Saturday, February 5, 2011

At a recent meeting, one of our parishioners made a comment that started me thinking (which in itself made the evening worthwhile!). The comment was about the range of people who identify themselves as members of the parish and, at least as I heard it, how those who come to us for the reasons people come to any parish might not be getting full consideration.

Interestingly enough, while I have been thinking about how we might deal with that, I have also found myself this week being more engaged with those who might fit the definition of usual parishioner, coming with questions of faith, seeking understanding and clarification about what is and is not sin, wanting healing for past hurts and wondering how we live out our faith here.
I did a little research to get some deeper understanding of what people want from their Church, and found responses such as the following:

“theological compatibility, openness, community, challenging teachings, congregational liveliness, creativity, and fresh, contemporary worship music.”

“A community that is open to being transformed by God's love and open to being honest with each other throughout that process.”
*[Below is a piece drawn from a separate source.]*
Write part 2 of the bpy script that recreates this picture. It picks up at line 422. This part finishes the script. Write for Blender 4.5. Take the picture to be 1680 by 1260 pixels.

“a place that values what they bring to the table in such a way that it's natural to get involved because their gifts/talents are both needed AND desired as part of the body of Christ.”

“As a convert to the Catholic Church, the main thing I was looking for was an encounter with Jesus Himself, which I found in the scriptures and in the sacraments, most especially the
Eucharist. I wanted the truth about what the early Christians did, believed, how they behaved. I feel like it was incredibly counter cultural then, and authentic Catholicism still remains incredibly counter-cultural.”

“Basically, the Catholic Church offered me the faith of history, the faith of the early Christians, I feel the faith of the Scriptures, all in the power of the Holy Spirit.”

“So to sum it up: what draws me to the Church? Jesus, the relentless insistence of the truth of the Word, the Sacraments (especially the real presence of Jesus in the Eucharist), the liturgy, the ancient way of doing things, the timelessness of it all, and again, truth.”

“If there are three words to sum up my statements, here they are: relationship, practicality and accessibility.”

How about you? What do you need and want from your parish? The parish staff is here for you, and we need to always be sure that we are responding to what matters to you the most. If there is something you would like to share about that, let me know through a note, email, in person or though my blog. Then together, we can work at figuring out how to respond for you and for the parish as a whole. This is one of the two main reasons we are continuing the planning process. The two reasons are:

1. To develop a clear understanding of who we are as a parish community, so that everyone involved with the parish in any way experiences that we are a unified community with a specific mission related to the overall mission of the Body of Christ.

2. To identify and enact strategies which ensure our developing the resources of time, talent and treasure necessary for now and for the future.